Giraffes obviously have become one of the two animals that remind me of Jacob. Giraffes and baby bunnies. I'll talk more about baby bunnies another time. For this first birthday party though giraffes are the theme that I am going with. No, I'm probably not going to deck the house out in spots, but I will have my giraffe cake for our sweet baby! I can't wait to see it.I'm still hammering out plans for the whole weekend trying to figure out what I will do with just the boys, as opposed to when Alex is back and we celebrate all together. Even now though I can tell you I'm excited. Just a month ago I planned Sammy's first "friend" birthday party. He turned 7 and we had 20-some kids show up and bounce off the walls for 2 hours. It was a super-hero theme and I had set up "superhero training" stations for the games, prizes, name tags, you name it. The party was a total hit with Sammy, Benny, the kids and their parents. I had so much fun planning it and every throb of my head that night after the screaming children left was worth it. So I hadn't slept because I was stuffing goody bags and pulling all of the signs and supplies together. So I'd been on my aching feet forever in my "Super Mommy" costume boots (all of the kids came in superhero costumes). Sammy's smile (and of course Benny's) was priceless and I'd to it all again for my sons without a doubt.
Just as I was excited to plan that party for Sammy because I love him so very much, I feel the same amount of excitement, joy and love at planning this little celebration for Jacob.
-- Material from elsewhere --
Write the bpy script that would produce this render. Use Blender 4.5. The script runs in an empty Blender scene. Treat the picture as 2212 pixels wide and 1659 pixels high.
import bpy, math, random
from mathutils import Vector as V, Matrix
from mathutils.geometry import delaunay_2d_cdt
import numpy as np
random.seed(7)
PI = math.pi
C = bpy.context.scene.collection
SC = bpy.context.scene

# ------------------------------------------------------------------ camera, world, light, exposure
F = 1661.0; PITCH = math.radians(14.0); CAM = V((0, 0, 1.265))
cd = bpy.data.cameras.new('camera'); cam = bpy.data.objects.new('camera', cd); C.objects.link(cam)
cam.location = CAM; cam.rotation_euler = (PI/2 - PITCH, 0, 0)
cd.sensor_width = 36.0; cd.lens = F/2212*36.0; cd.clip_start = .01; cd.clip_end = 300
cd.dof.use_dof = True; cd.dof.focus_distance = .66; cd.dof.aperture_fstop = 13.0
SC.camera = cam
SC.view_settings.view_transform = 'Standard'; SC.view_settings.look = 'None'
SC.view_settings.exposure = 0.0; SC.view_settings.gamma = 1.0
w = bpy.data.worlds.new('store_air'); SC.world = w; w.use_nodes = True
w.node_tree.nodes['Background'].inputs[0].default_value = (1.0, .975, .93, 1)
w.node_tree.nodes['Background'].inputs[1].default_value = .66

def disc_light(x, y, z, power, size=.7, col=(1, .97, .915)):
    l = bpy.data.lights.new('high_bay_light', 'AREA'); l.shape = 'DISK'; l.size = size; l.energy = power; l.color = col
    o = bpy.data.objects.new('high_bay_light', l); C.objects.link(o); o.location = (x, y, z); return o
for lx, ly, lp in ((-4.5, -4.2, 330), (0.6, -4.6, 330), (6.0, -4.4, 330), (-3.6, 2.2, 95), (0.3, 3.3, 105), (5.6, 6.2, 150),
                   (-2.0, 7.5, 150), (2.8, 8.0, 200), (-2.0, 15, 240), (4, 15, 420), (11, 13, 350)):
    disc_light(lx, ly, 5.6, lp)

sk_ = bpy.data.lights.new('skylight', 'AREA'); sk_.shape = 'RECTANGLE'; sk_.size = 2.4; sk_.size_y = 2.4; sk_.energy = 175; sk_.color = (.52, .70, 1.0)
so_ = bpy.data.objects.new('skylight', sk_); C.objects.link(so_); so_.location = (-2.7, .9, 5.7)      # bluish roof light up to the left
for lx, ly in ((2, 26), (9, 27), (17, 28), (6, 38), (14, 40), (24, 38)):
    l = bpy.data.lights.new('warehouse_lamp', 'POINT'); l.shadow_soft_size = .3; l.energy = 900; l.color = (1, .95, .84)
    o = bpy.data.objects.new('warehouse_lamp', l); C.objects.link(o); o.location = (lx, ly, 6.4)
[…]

It doesn't matter that he isn't here physically, that he was never truly "born" here on Earth and that we've never met him face-to-face. He is our son, our precious child that I carried for 13 wonderful weeks. He is a part of Alex and I. He is the boys' little baby brother that they couldn't wait to meet and that they still talk about today. He lives in our hearts and always will. And that's enough. That's more than enough reason to remember him and to celebrate the love we feel for him on such a special day. I know the boys will have fun at our little parties and it will be a wonderful time of making precious memories for our family as we include our baby up in Heaven.
And I have to try to describe one more thing I am feeling today as I write this post...overwhelming gratitude. As soon as I posted my event invitation on facebook, I started seeing friends and family accept it. The notification, "__________________ is attending Jacob's First Birthday Party in Heaven" was silently and ever so sweetly popping up on the lower left side of my screen. As more and more notifications came in, one right after another, the tears started flowing. I cannot tell you how much it meant to me to see people's quick responses. Do you know what it means to a baby loss mom to hear/see her child acknowledged and remembered by others? There are no words to describe the feeling fully.
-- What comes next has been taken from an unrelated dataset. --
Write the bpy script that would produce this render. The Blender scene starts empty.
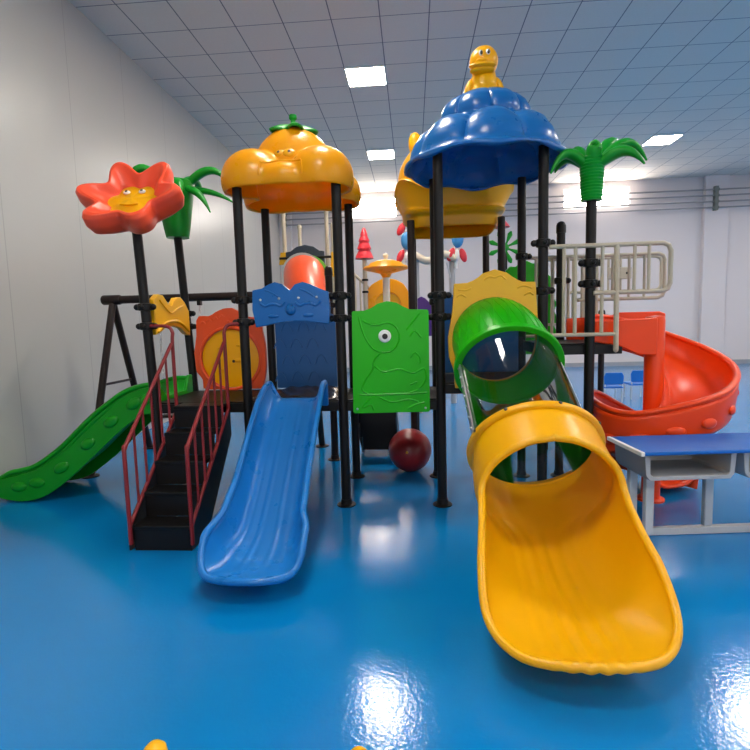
import bpy, bmesh, math, random
from mathutils import Vector, Matrix, Quaternion
random.seed(7)
PI = math.pi
scene = bpy.context.scene
COL = scene.collection

# ------------------------------------------------------------------ materials
def lin(c):
    out = []
    for v in c:
        v /= 255.0
        out.append(v / 12.92 if v <= 0.04045 else ((v + 0.055) / 1.055) ** 2.4)
    return (out[0], out[1], out[2], 1.0)

def new_mat(name):
    m = bpy.data.materials.new(name); m.use_nodes = True
    nt = m.node_tree
    b = nt.nodes['Principled BSDF']
    return m, nt, b

def N(nt, typ, **kw):
    n = nt.nodes.new(typ)
    for k, v in kw.items(): setattr(n, k, v)
    return n

def plastic(name, rgb, rough=0.3, var=0.10, scale=9.0, bump=0.05, metal=0.0, spec=0.5, bscale=60.0, coat=0.0):
    m, nt, b = new_mat(name)
    tc = N(nt, 'ShaderNodeTexCoord')
    no = N(nt, 'ShaderNodeTexNoise'); no.inputs['Scale'].default_value = scale; no.inputs['Detail'].default_value = 4
    nt.links.new(tc.outputs['Object'], no.inputs['Vector'])
    ramp = N(nt, 'ShaderNodeMix', data_type='RGBA')
    c = lin(rgb)
    ramp.inputs[6].default_value = tuple(max(0, x * (1 - var)) for x in c[:3]) + (1,)
    ramp.inputs[7].default_value = tuple(min(1, x * (1 + var)) for x in c[:3]) + (1,)
    nt.links.new(no.outputs['Fac'], ramp.inputs[0])
    nt.links.new(ramp.outputs[2], b.inputs['Base Color'])
    mr = N(nt, 'ShaderNodeMapRange')
    mr.inputs['To Min'].default_value = rough * 0.85; mr.inputs['To Max'].default_value = min(1, rough * 1.2)
    nt.links.new(no.outputs['Fac'], mr.inputs['Value']); nt.links.new(mr.outputs['Result'], b.inputs['Roughness'])
    b.inputs['Metallic'].default_value = metal
    b.inputs['Specular IOR Level'].default_value = spec
    b.inputs['Coat Weight'].default_value = coat
    if bump:
        n2 = N(nt, 'ShaderNodeTexNoise'); n2.inputs['Scale'].default_value = bscale
        nt.links.new(tc.outputs['Object'], n2.inputs['Vector'])
        bp = N(nt, 'ShaderNodeBump'); bp.inputs['Strength'].default_value = bump; bp.inputs['Distance'].default_value = 0.004
        nt.links.new(n2.outputs['Fac'], bp.inputs['Height']); nt.links.new(bp.outputs['Normal'], b.inputs['Normal'])
    return m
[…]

Our friends and family have come and will continue to come to parties for Sammy and Benny through the years--they saw the "smash cake" that Sammy dug into at his first birthday party, they saw the icing smeared all over both boys' faces, they saw the tears when both boys grew tired of smiling for pictures...they saw the boys learn how to unwrap gifts--a nice slow tear of wrapping paper when they were both younger which has now turned into a frantic 'rip-fest'...echoed by Benny's excited shouts of what he got and his "...ooh, nice!" following each item. They will continue to see how the boys grow and develop each year. They've seen what is on each cake--Winnie the Pooh, Thomas, Power Rangers, Spiderman, Micky Mouse, Ben 10...and will wonder who the lucky characters will be next year. They will see how big the boys smile when we all sing "Happy Birthday" to them...ah, how I've loved this part of our birthday celebrations!! Both Sammy and Benny smile so big when we break into song. The candles light up their joyful smiles and you can see how truly special they feel when it is their turn to be the "birthday boy.". Our friends and family will be a part of these precious memories through the years.
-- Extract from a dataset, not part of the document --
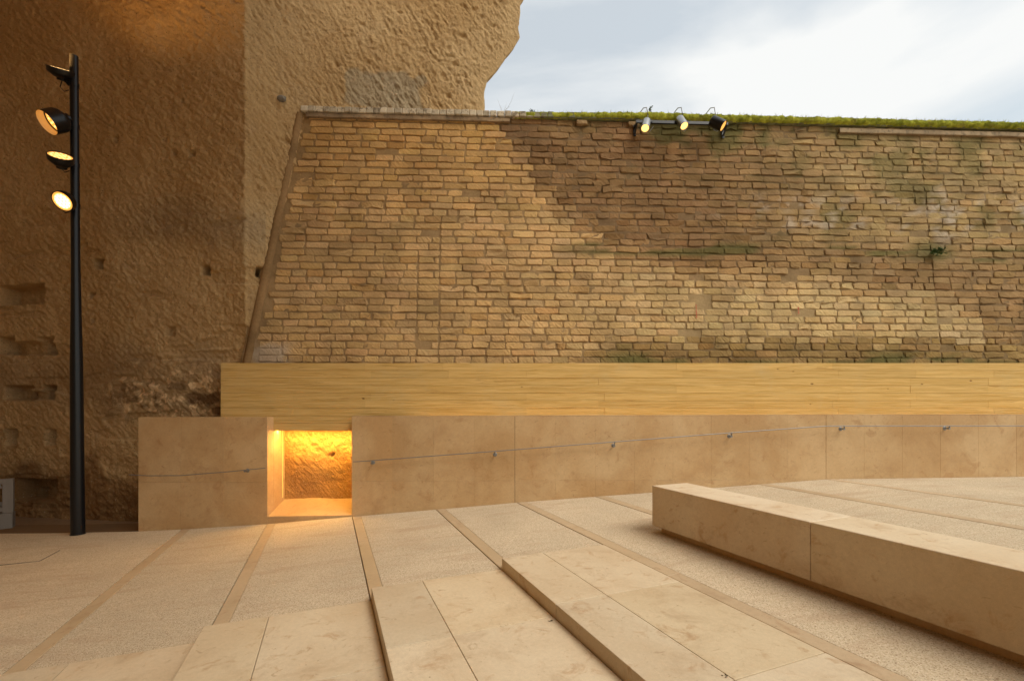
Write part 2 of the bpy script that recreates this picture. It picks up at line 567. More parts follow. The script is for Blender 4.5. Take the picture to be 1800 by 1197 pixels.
def paving(name, q0, q1, r0, r1a, r1b, mat, lift=0.0):
    """flat piece between q0 and q1, from r0 to r1a (at q0) / r1b (at q1), following the ramp."""
    bm = bmesh.new()
    qm = [q0] + [q for q in GQ if q0 + 0.05 < q < q1 - 0.05] + [q1]
    rr = [np.interp(q, (q0, q1), (r1a, r1b)) for q in qm]
    lo_n, hi_n, lo_f, hi_f = [], [], [], []
    for q, re in zip(qm, rr):
        for lst, r, dz in ((lo_n, r0, -0.06), (hi_n, r0, 0), (lo_f, re, -0.06), (hi_f, re, 0)):
            p = qr(q, r); lst.append(bm.verts.new((p[0], p[1], gz(q) + dz + lift)))
    for i in range(len(qm) - 1):
        bm.faces.new((hi_n[i], hi_n[i + 1], hi_f[i + 1], hi_f[i]))
        bm.faces.new((lo_n[i], lo_n[i + 1], hi_n[i + 1], hi_n[i]))
        bm.faces.new((lo_f[i], hi_f[i], hi_f[i + 1], lo_f[i + 1]))
    for i in (0, -1):
        bm.faces.new((lo_n[i], hi_n[i], hi_f[i], lo_f[i]))
    bmesh.ops.recalc_face_normals(bm, faces=bm.faces[:])
    es = [e for e in bm.edges if len(e.link_faces) == 2 and e.calc_face_angle(0) > 1.0]
    bmesh.ops.bevel(bm, geom=es, offset=0.004, segments=1, affect='EDGES')
    return bm_part(name, bm, mat, floor)

GAP = 0.009
edges = [-9.0] + SQ + [11.5]
for i in range(len(edges) - 1):
    q0 = edges[i] + (SW + 0.0015 if i > 0 else 0)
    q1 = edges[i + 1] - GAP
    behind_steps = 1 <= i <= 4                                  # the steps take the place of the ramp
    r0 = R_BACK + 0.006 if behind_steps else R0
    if i == len(edges) - 2:
        cuts = [q0, q0 + 2.4, q1]
        for a, b in zip(cuts, cuts[1:]):
            paving('paving_panel', a, b - 0.006, R0, r_wall(a), r_wall(b - 0.006), M['gravel'])
    else:
        paving('paving_panel', q0, q1, r0, r_wall(q0), r_wall(q1), M['gravel'])
    if i > 0:
        q = edges[i]
        r0s = R_BACK + 0.006 if i <= 4 else R0
        # strips are laid as stones about 1.8 m long
        cuts = [r0s]
        while cuts[-1] < r_wall(q) - 2.6: cuts.append(cuts[-1] + 1.8)
        cuts.append(None)
        for a, b in zip(cuts, cuts[1:]):
            if b is None:
                paving('paving_strip', q, q + SW, a, r_wall(q), r_wall(q + SW), M['strip'], 0.002)
            else:
                paving('paving_strip', q, q + SW, a, b - 0.002, b - 0.002, M['strip'], 0.002)

# hatch in the left panel
hp = []
for x, y in ((-170, 1010), (70, 986), (106, 967), (-60, 972)):
    z = -0.16
    for _ in range(6):
        q, r = on_level(x, y, z); z = gz(q)
    hp.append((*qr(q, r), z))
bm = bmesh.new()
c = np.mean(np.array(hp), 0)
prism(bm, [(p[0], p[1], p[2]) for p in hp], lambda p: p[2] - 0.01, lambda p: p[2] + 0.0025)
bm_part('hatch_frame', bm, M['black'], floor)
hp2 = [tuple(c + (np.array(p) - c) * 0.985) for p in hp]
bm = bmesh.new()
prism(bm, hp2, lambda p: p[2] - 0.01, lambda p: p[2] + 0.005)
bm_part('hatch_plate', bm, M['gravel'], floor)

# strip of bare earth between paving and rock at the left end
vs, fs = [], []
for j, Y in enumerate(np.linspace(6.70, 9.2, 12)):
    for i, X in enumerate(np.linspace(-12.5, -5.4, 40)):
        vs.append((X, Y, gxy(X, 6.8) - 0.055 + 0.02 * float(fbm(X * 2, Y * 2, 3, 5)) + 0.02 * j / 12))
for j in range(11):
    for i in range(39):
        a = j * 40 + i; fs.append((a, a + 1, a + 41, a + 40))
structure(part('earth_strip', vs, fs, M['earth'], None, True))

# ================================================================== ROCK FACE
AX, AY = -4.34, 7.30
def yA(X): return AY + 0.18 * (AX - X)
def yB(X):
    X = np.asarray(X, float)
    d = X - AX
    return AY + 0.13 * d + 0.62 * 1.3 * (1 - np.exp(-d / 1.3))
def solve_B(px):
    Y = 7.5
    for _ in range(40):
        X = (px - CX) / F * Y; Y = 0.5 * Y + 0.5 * float(yB(X))
    return (px - CX) / F * Y, Y
YS = 8.55
sil_px = [(846, 240), (846, 188), (850, 165), (858, 141), (877, 117), (890, 95), (904, 76), (914, 59), (912, 40), (915, 20), (916, 0), (950, -60), (1010, -160)]
SILZ = [H - (y - HY) / F * YS for x, y in sil_px]; SILX = [(x - CX) / F * YS for x, y in sil_px]
def xsil(z): return np.interp(z, SILZ, SILX)

zr = np.concatenate((np.arange(-0.9, 9.6, 0.0165), np.linspace(9.65, 10.6, 16)))
xa = np.concatenate((np.linspace(-11.5, -9.75, 18), np.arange(-9.65, AX - 0.01, 0.0165)))
nB = 300
fr = np.linspace(0, 1, nB)
nb = 16
R = len(zr)
left = 24
C = left + len(xa) + nB + nb
PX = np.zeros((R, C)); PYY = np.zeros((R, C))
ll = np.linspace(0, 1, left, endpoint=False)
PX[:, :left] = -12.1 + 0.6 * ll; PYY[:, :left] = -15.5 + (yA(-11.5) + 15.5) * ll
PX[:, left:left + len(xa)] = xa; PYY[:, left:left + len(xa)] = yA(xa)
XS = xsil(zr) + 0.035 * fbm(zr * 3.1, zr * 0, 4, 91)
bx = AX + (XS[:, None] - AX) * fr[None, :]
PX[:, left + len(xa):left + len(xa) + nB] = bx
PYY[:, left + len(xa):left + len(xa) + nB] = yB(bx)
kk = np.linspace(0, 1, nb + 1)[1:]
thin = 0.14 * np.exp(-((zr - 7.35) / 0.35) ** 2)[:, None]
PX[:, -nb:] = XS[:, None] + (0.012 + thin) * np.minimum(kk * 5, 1) ** 0.7 - 1.9 * kk ** 1.6
PYY[:, -nb:] = yB(XS)[:, None] + 1.7 * kk ** 1.3
ZZ = np.repeat(zr[:, None], C, 1)
# arc length along the plan and its outward normal (towards the visitors)
dx = np.gradient(PX, axis=1); dy = np.gradient(PYY, axis=1)
L = np.sqrt(dx * dx + dy * dy) + 1e-9
arc = np.cumsum(L, 1)
arc -= arc[:, left + len(xa)][:, None]                         # zero at the corner
NX, NY = dy / L, -dx / L
for _ in range(3):                                              # round the corner a little
    NX[:, 1:-1] = (NX[:, :-2] + NX[:, 1:-1] + NX[:, 2:]) / 3; NY[:, 1:-1] = (NY[:, :-2] + NY[:, 1:-1] + NY[:, 2:]) / 3
isB = sst(-0.15, 0.3, arc)
wob = fbm(arc * 0.9, ZZ * 0.9, 3, 3)
ang = np.radians(37) * (1 - isB) + np.radians(60) * isB + 0.5 * fbm(arc * 0.35, ZZ * 0.35, 2, 8)
# pick strokes: elongated ridges running down to the right
def strokes(s, z, a, fu, fv, seed):
    u = s * np.cos(a) - z * np.sin(a); v_ = s * np.sin(a) + z * np.cos(a)
    q = vn(u * fu + 0.5 * wob, v_ * fv + 1.5 * wob, seed)
    return 0.55 - 2.6 * np.abs(q)
a0 = np.radians(37); a1 = np.radians(60)
def stroke_mix(fu, fv, seed):
    return strokes(arc, ZZ, a0, fu, fv, seed) * (1 - isB) + strokes(arc, ZZ, a1, fu, fv, seed + 1) * isB
st1 = stroke_mix(4.6, 16.0, 20); st2 = stroke_mix(6.5, 23.0, 30)
patch = sst(-0.25, 0.25, fbm(arc * 0.7, ZZ * 0.7, 3, 44))
low = sst(1.5, 0.4, ZZ) * (1 - isB)
disp = 0.06 * fbm(arc * 0.45, ZZ * 0.45, 3, 1) + 0.009 * fbm(arc * 4, ZZ * 4, 4, 2)
disp += (0.012 * st1 + 0.016 * st2) * (0.65 + 0.5 * patch) * (1 - 0.45 * low)
disp += 0.05 * low * fbm(arc * 6, ZZ * 6, 4, 12)
disp += 0.014 * fbm(arc * 14, ZZ * 14, 3, 55)
pits = np.clip(fbm(arc * 5.2, ZZ * 5.2, 2, 77) - 0.44, 0, 1)
disp -= 0.14 * pits
finep = np.clip(vn(arc * 17, ZZ * 17, 79) - 0.30, 0, 1)
disp -= 0.09 * finep
disp += 0.013 * fbm(arc * 26, ZZ * 26, 2, 56)
gr_ = fbm(arc * 0.5 + 3, ZZ * 3.4, 3, 301)
disp -= 0.035 * sst(0.22, 0.30, gr_) * sst(6.2, 5.0, ZZ)
# beam holes and niches cut in the rock
tone = np.ones((R, C, 3))
def plan_hole(px):
    u = (px - CX) / F
    X = u * (AY + 0.18 * AX) / (1 + 0.18 * u)
    return X, yA(X)
def cut(px, py, w, h, depth, soft=0.03, on='A', seed=0, dark=1.0):
    global disp
    if on == 'A': X, Y = plan_hole(px)
    else:
        X, Y = solve_B(px)
    z = H - (py - HY) / F * Y
    hw, hh = w / F * Y / 2, h / F * Y / 2
    wx = PX - X + 0.02 * fbm(arc * 4, ZZ * 4, 2, seed + 3); wz = ZZ - z + 0.02 * fbm(arc * 4 + 9, ZZ * 4, 2, seed + 5)
    m = sst(hw + soft, hw - soft, np.abs(wx)) * sst(hh + soft, hh - soft, np.abs(wz))
    m = np.where(arc < 0 if on == 'A' else arc > 0, m, 0)
    disp = disp - depth * m
    return m
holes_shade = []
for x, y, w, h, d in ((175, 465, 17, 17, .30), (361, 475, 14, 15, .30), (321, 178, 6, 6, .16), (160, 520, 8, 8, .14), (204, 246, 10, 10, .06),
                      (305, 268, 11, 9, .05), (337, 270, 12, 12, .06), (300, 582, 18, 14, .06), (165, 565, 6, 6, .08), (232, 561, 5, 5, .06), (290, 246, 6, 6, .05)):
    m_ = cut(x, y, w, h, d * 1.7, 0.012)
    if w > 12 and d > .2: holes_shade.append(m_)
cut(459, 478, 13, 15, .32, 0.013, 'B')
for x, y, w, h, d in ((38, 518, 98, 34, .17), (10, 607, 34, 30, .16), (45, 612, 60, 22, .07), (79, 608, 34, 30, .16), (30, 690, 60, 24, .14), (50, 696, 60, 14, .06), (83, 690, 30, 25, .16),
                      (20, 769, 28, 28, .13), (90, 769, 20, 28, .13), (58, 862, 84, 38, .16), (84, 864, 20, 34, .10), (40, 874, 22, 22, .08)):
    cut(x, y, w, h, d * 1.8, 0.015)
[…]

But the same can't be said for Jacob's birthday parties. Jacob won't have candles illuminating his face or icing in his fingernails. He won't have his birthday hat sliding off of his head or wrapping paper to tackle. He won't have years of birthday party photos that mommy will need to scrabook someday.
But he will have love and so much of it. He will have the love of his family and friends who acknowledge that he was here, even if only for a short 13 weeks. He was here and will forever be a part of our family. So for that, please let me express my heartfelt thank you to everyone who is "coming" to Jacob's birthday party. It may seem silly to those of you who aren't baby loss moms that I'm even holding such an "event" but it means so much to those of us who are, me included. Thank you for simply acknowledging Jacob and our love for him. It truly touches my heart. For those of you who are reading this and who don't know me personally on facebook, thank you as well for sharing in my joy at planning Jacob's First Birthday Party. I hope you'll check out my next several posts as I share more of our party preparations and photos!
So with that, my friends, let me apologize once again for my absence of the last few months. I appreciate that you are reading this now and hope to hear from you some time. For those of you who are "coming" to Jacob's birthday party, thank you for your acknowledgement and support of our love for him. And if I missed anyone accidentally, or if you'd like to "come" to our little shindig on facebook, please let me know so that I can invite you! :)
You'll be hearing from me...soon.
I just have to say, your love for Jacob shines! How he will hug his mommy when you get to Heaven and say thank you for loving me so much :) I love the giraffe so very sweet! And that surprise giraffe , I would of cried also. I have a blanket of Jonathan's that I sleep with every night. I Love the birthday party idea I will have one also for Jonathan. I am so happy you have started blogging again, I know you will be thankful to look back on theses priceless memories. Hugs and prayers that Jacob's birthday is amazing.